Painting CutOuts, One Man Show by Julien Gardair,Diana Lowenstein Gallery,Miami   April 15- May 28 2016

As the title suggests, the Painting-Cutout series combine, for the first time, two major practices of my work—painting and cutting.  I begin by painting heavy cotton rag papers on both sides with diverse playful experimentations: brushing, stenciling, masking, stamping, spraying, projecting, soaking, monotyping, dripping… Each action or procedure brings with it its own aspects of meaning, genre, and lineage. From the most direct techniques to the most remote ones, all reveal a strong physical presence rich in details.
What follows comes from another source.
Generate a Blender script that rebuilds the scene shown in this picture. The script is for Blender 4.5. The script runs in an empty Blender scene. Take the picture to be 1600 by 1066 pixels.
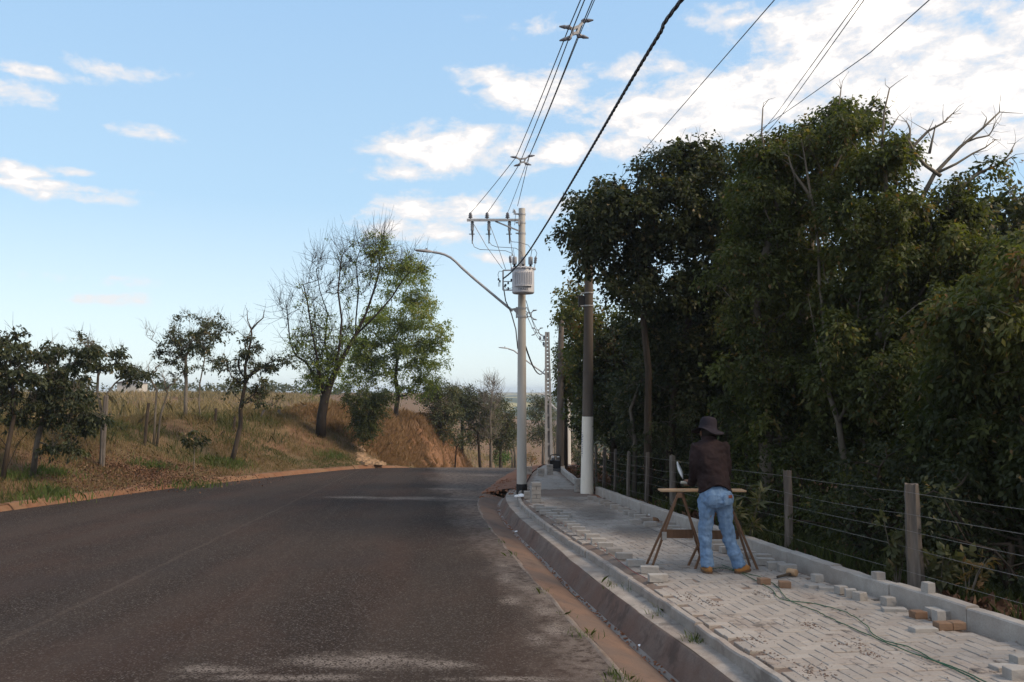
import bpy, bmesh, math, random
import numpy as np
from mathutils import Vector, Matrix

# ------------------------------------------------------------------ camera, sky, sun, exposure
scene = bpy.context.scene
COL = scene.collection
F = 1300.0                      # focal length in photo pixels (1600 px wide)
HORIZON = 612.0
EYE = 1.66                      # eye height above the pavement under the camera
SLOPE = 0.0377                  # the street runs gently downhill away from the camera
PITCH = math.atan((HORIZON - 533.0) / F)
cam_d = bpy.data.cameras.new("camera")
cam_d.sensor_width = 36.0
cam_d.lens = 36.0 * F / 1600.0
cam_d.clip_start = 0.05
cam_d.clip_end = 9000.0
cam = bpy.data.objects.new("camera", cam_d)
COL.objects.link(cam)
cam.location = (0, 0, EYE)
cam.rotation_euler = (math.pi / 2 + PITCH, 0, 0)
scene.camera = cam

SUN_EL, SUN_AZ = math.radians(38.0), math.radians(110.0)      # azimuth clockwise from +Y
SKY_STRENGTH = 0.11
EXPOSURE = 1.15
scene.view_settings.view_transform = 'Standard'
scene.view_settings.look = 'None'
scene.view_settings.gamma = 1.0
scene.view_settings.use_curve_mapping = False
scene.view_settings.exposure = EXPOSURE
scene.cycles.max_bounces = 6
scene.cycles.diffuse_bounces = 3
scene.cycles.glossy_bounces = 2
scene.cycles.transmission_bounces = 3
scene.cycles.transparent_max_bounces = 4
scene.cycles.use_denoising = True
scene.cycles.caustics_reflective = False
scene.cycles.caustics_refractive = False

sun_d = bpy.data.lights.new("sun", 'SUN')
sun_d.energy = 2.0
sun_d.angle = math.radians(22.0)      # veiled by thin cloud
sun_d.color = (1.0, 0.80, 0.58)
sun = bpy.data.objects.new("sun", sun_d)
COL.objects.link(sun)
sdir = Vector((math.sin(SUN_AZ) * math.cos(SUN_EL), math.cos(SUN_AZ) * math.cos(SUN_EL), math.sin(SUN_EL)))
sun.rotation_euler = sdir.to_track_quat('Z', 'Y').to_euler()
sun.location = sdir * 60

# ---- node helpers
def nd(nt, typ, ins=None, **props):
    n = nt.nodes.new(typ)
    for k, v in props.items():
        setattr(n, k, v)
    for k, v in (ins or {}).items():
        s = n.inputs[k]
        if isinstance(v, bpy.types.NodeSocket):
            nt.links.new(v, s)
        else:
            s.default_value = v
    return n
def mth(nt, op, a, b=0.0, c=0.0, clamp=False):
    n = nd(nt, 'ShaderNodeMath', {0: a, 1: b, 2: c}, operation=op, use_clamp=clamp)
    return n.outputs[0]
def c4(c):
    return (c[0], c[1], c[2], 1.0) if not isinstance(c, bpy.types.NodeSocket) and len(c) == 3 else c
def mixc(nt, f, a, b, blend='MIX'):
    n = nd(nt, 'ShaderNodeMix', {0: f, 6: c4(a), 7: c4(b)}, data_type='RGBA', blend_type=blend)
    return n.outputs[2]
def noise(nt, vec, scale, detail=4.0, rough=0.55, out=0):
    n = nd(nt, 'ShaderNodeTexNoise', {'Vector': vec, 'Scale': scale, 'Detail': detail, 'Roughness': rough})
    return n.outputs[out]
def vmap(nt, vec, scale=(1, 1, 1), rot=(0, 0, 0)):
    return nd(nt, 'ShaderNodeMapping', {'Vector': vec, 'Scale': scale, 'Rotation': rot}).outputs[0]
def ramp(nt, f, lo, hi, smooth=True):
    n = nd(nt, 'ShaderNodeMapRange', {0: f, 1: lo, 2: hi, 3: 0.0, 4: 1.0}, interpolation_type='SMOOTHSTEP' if smooth else 'LINEAR')
    return n.outputs[0]
def cramp(nt, f, stops):
    n = nt.nodes.new('ShaderNodeValToRGB')
    nt.links.new(f, n.inputs[0])
    e = n.color_ramp.elements
    while len(e) < len(stops):
        e.new(0.5)
    for el, (p, c) in zip(e, stops):
        el.position = p
        el.color = c4(c)
    return n.outputs[0]
def px_dir(px, py):
    x = (px - 800.0) / F
    u = (533.0 - py) / F
    c, s = math.cos(PITCH), math.sin(PITCH)
    return Vector((x, c - u * s, s + u * c))
def P(px, py, Y):
    """the place Y metres ahead that is seen at photo pixel px, py"""
    d = px_dir(px, py)
    t = Y / d.y
    return Vector((d.x * t, Y, EYE + d.z * t))
def G(px, py, off=0.0):
    """the place on the sloping street plane (raised by off) seen at photo pixel px, py"""
    d = px_dir(px, py)
    t = (off - EYE) / (d.z + SLOPE * d.y)
    return Vector((d.x * t, d.y * t, EYE + d.z * t))

# ---- world: physical sky plus cumulus at fixed compass bearings
world = bpy.data.worlds.new("World")
scene.world = world
world.use_nodes = True
wt = world.node_tree
wt.nodes.clear()
sky = nd(wt, 'ShaderNodeTexSky', sky_type='NISHITA', sun_disc=False)
sky.sun_elevation = SUN_EL
sky.sun_rotation = SUN_AZ
sky.altitude = 800.0
sky.air_density = 1.0
sky.dust_density = 1.6
sky.ozone_density = 1.4
tc = nd(wt, 'ShaderNodeTexCoord').outputs['Generated']
sx = nd(wt, 'ShaderNodeSeparateXYZ', {0: tc})
az = mth(wt, 'ARCTAN2', sx.outputs[0], sx.outputs[1])
el = mth(wt, 'ARCSINE', sx.outputs[2])
ae = nd(wt, 'ShaderNodeCombineXYZ', {0: az, 1: mth(wt, 'MULTIPLY', el, 1.9), 2: 0.0}).outputs[0]
warp = noise(wt, ae, 7.0, 2.0, 0.5, out=1)
wv = nd(wt, 'ShaderNodeVectorMath', {0: warp, 1: (0.5, 0.5, 0.5)}, operation='SUBTRACT').outputs[0]
wv = nd(wt, 'ShaderNodeVectorMath', {0: wv, 3: 0.05}, operation='SCALE').outputs[0]
ae2 = nd(wt, 'ShaderNodeVectorMath', {0: ae, 1: wv}, operation='ADD').outputs[0]
fb = noise(wt, ae2, 16.0, 8.0, 0.62)
fb2 = noise(wt, ae2, 46.0, 5.0, 0.6)
CLOUDS = [  # photo px centre, half sizes, strength
    (715, 235, 150, 38, 1.0), (620, 262, 60, 22, .8), (880, 235, 55, 28, .9), (835, 145, 105, 34, .95), (760, 118, 60, 22, .8),
    (1010, 180, 120, 50, .9), (1060, 222, 190, 26, .75), (1140, 165, 170, 60, .9), (1340, 55, 185, 84, .97), (1270, 110, 165, 58, .88), (1450, 110, 185, 58, .9), (1520, 155, 205, 60, .97), (1600, 70, 76, 52, .9), (1250, 170, 150, 40, .6), (1600, 200, 70, 22, .8),
    (1520, 15, 60, 18, .5), (1145, 24, 55, 20, .6), (690, 325, 110, 30, .8), (660, 362, 110, 24, .65), (870, 325, 90, 22, .55), (770, 403, 45, 10, .5),
    (20, 140, 50, 22, .7), (50, 112, 80, 11, .5), (225, 207, 55, 11, .6), (200, 116, 75, 14, .36), (75, 290, 100, 9, .6), (15, 266, 50, 14, .7),
    (130, 308, 70, 10, .5), (110, 267, 40, 8, .45), (175, 468, 65, 11, .55), (180, 440, 80, 9, .4), (850, 40, 60, 12, .25), (1010, 105, 90, 22, .5), (1480, 240, 120, 40, .8)]
best = None
for px, py, rx, ry, st in CLOUDS:
    d0 = px_dir(px, py).normalized()
    a0, e0 = math.atan2(d0.x, d0.y), math.asin(d0.z)
    w, h = rx / F * 1.12, ry / F * 1.12
    dx = mth(wt, 'MULTIPLY', mth(wt, 'SUBTRACT', az, a0), 1.0 / w)
    # flatter underneath than on top
    dy = mth(wt, 'MULTIPLY', mth(wt, 'SUBTRACT', el, e0), 1.0 / h)
    r = mth(wt, 'SQRT', mth(wt, 'ADD', mth(wt, 'MULTIPLY', dx, dx), mth(wt, 'MULTIPLY', dy, dy)))
    m = mth(wt, 'MULTIPLY', mth(wt, 'SUBTRACT', 1.0, r), st)
    m = mth(wt, 'MINIMUM', m, 0.6 * st)
    best = m if best is None else mth(wt, 'MAXIMUM', best, m)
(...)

The results of this creative play vary from monochromatic to prismatic, loosely gestural to photographic, and from abstract to figurative. 

 

Beginning the next phase I then select, from the ever growing stack of painted papers, four sheets which I fold in half and bind together in a book like form. Once bound, I cut the first painting freehand with a sharp blade, beginning at the outside edge and ending at the center fold. Nothing is removed; the cut reveals and obstructs parts of the image at the same time, still maintaining the symmetry of the book.  Page after page I follow a similar process, the composition of the painting/book is constructed in this specific space between the layers.  It is a process where my own gaze is obstructed by the pages and the overlapping content, so that only so much can be planned and only so much will be discovered at any given moment. 

 

The production of these objects creates no waste and requires enacting a sort of memory game to recall what it is hidden in between and underneath as I act upon the visible surfaces. In the final presentation the “book” is opened to the last page and hung horizontally; whereupon the piece reveals itself as an intricate layered relief of 7 paintings, once antagonistic, now reconciled into one form.